Известно, что на концерте 5 апреля, который описан в стихотворении, Баринова играла токкату М. Парадиз, пьесу из «Лесных сцен» Р. Шумана, полонез Г. Венявского, две мазурки Ф. Шопена–Ф. Крейслера, вальс Ф. Шопена–Б. Губермана, ноктюрн Ф. Шопена–А. Вильгельми и кампанеллу Н. Паганини. Скорее всего, отсылок к определенным прототипам нет («Поэзия Мандельштама замечательна своей принципиальной неточностью», – отмечает В. Иванов), но можно предположить, что образы «чеха с чохом», «кого-то с польским балом и с венгерской чемчурой» примерно соотносятся с реальными композиторами или музыкантами, в том числе действительно исполнявшимися в тот вечер.

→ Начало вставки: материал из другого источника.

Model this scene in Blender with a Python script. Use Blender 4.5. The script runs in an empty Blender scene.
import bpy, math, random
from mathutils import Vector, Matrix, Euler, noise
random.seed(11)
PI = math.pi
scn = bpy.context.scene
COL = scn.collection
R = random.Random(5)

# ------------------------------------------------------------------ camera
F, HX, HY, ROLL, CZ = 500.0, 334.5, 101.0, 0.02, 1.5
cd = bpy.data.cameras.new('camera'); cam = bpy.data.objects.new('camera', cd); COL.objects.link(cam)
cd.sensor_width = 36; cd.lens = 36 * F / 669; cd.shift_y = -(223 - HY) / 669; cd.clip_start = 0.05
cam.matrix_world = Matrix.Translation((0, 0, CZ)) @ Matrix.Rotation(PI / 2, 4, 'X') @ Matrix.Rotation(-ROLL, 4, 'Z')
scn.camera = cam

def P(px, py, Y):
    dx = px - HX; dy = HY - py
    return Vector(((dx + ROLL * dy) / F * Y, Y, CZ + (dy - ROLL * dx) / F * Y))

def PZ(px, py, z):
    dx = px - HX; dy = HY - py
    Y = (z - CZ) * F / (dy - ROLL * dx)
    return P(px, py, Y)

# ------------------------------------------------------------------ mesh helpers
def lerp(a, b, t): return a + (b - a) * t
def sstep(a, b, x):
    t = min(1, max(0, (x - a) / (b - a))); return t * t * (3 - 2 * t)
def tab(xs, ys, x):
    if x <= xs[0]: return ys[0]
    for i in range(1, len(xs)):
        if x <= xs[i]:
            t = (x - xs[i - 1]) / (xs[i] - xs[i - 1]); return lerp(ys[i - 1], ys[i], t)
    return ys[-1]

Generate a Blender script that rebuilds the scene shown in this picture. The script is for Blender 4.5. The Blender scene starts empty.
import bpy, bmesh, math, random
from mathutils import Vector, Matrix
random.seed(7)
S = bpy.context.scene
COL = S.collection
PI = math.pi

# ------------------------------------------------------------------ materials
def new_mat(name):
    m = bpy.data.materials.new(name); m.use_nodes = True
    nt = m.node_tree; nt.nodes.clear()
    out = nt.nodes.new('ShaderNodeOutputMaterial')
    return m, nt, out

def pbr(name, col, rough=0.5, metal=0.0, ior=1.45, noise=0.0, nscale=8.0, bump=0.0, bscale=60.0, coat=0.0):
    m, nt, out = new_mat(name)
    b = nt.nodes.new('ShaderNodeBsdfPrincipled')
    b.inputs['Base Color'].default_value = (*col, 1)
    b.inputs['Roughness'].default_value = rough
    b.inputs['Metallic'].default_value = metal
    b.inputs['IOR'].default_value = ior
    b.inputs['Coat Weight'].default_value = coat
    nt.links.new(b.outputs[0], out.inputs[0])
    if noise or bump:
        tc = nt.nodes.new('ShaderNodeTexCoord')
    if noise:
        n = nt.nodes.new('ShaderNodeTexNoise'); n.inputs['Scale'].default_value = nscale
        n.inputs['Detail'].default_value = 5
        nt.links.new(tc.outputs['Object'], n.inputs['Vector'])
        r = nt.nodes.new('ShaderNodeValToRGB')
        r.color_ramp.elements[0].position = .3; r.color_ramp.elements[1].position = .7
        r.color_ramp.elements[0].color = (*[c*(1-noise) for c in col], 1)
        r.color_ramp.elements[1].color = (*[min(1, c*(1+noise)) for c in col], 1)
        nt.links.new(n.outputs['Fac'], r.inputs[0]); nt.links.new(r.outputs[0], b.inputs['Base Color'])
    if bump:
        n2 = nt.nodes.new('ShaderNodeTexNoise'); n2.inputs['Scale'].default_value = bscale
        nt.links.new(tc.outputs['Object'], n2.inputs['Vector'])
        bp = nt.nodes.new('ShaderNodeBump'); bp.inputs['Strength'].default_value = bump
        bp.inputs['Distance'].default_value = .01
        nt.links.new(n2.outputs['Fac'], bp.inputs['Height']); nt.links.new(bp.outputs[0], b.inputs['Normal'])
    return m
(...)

Под «польским балом», очевидно, имеется в виду полонез поляка Венявского (танец, исполнявшийся обычно на балах); под «венгерской чемчурой» может подразумеваться Ф. Крейслер, представитель Австро-Венгрии. Б. Кац предполагает, что в «венгерской чемчуре» содержится намек на скрипача-виртуоза И. Иоакима, автора «Венгерского концерта», но играла ли Баринова Иоакима в те дни – неизвестно. Кроме того, бросается в глаза игра слов чемчура-немчура. Также М. Л. Гаспаров, по словам Г. Киршбаума, дает значение слова «чемчура» – частушечный припев. Он отсылает к зауми цыганщины (ср. – «бегут цыганскою толпой») и частушек 20-х годов. В слове «чемчура» слышится и «чем черт не шутит» (снова связь с «чертом»), и «чур меня» (с ним же). Паронимическое сочетание «чех с чохом» может отсылать к Дворжаку, который, как и Брамс, создал танцы (славянские) и вещи которого тоже исполняла Баринова. Б. Кац считает, что под одним из трёх чертей подразумевается настоящий чёрт, Мефистофель. Он же говорит о том, что метафорика этих двух «немецко-австрийских» строф во многом определена «названиями двух сочинений Шумана. Первое – это знаменитый «Карнавал», посвященный Каролю Липиньскому (среди персонажей этого фортепьянного цикла появляются Паганини и Шопен)». У Шумана есть также «Венский карнавал» (в стихотворении слово «карнавал» вместе со словом «брага» имеет отношение именно к Вене). Г. Киршбаум также обращает внимание на немецкую рифму «колыбель-хмель», являющуюся подтверждением «немецкого влияния» в рассматриваемом стихотворении. Кроме того, «вальс из гроба в колыбель» он понимает как аллюзию на два поколения Штраусов («Вена» и «вальс» – очевидно образы, отсылающие к Штраусу).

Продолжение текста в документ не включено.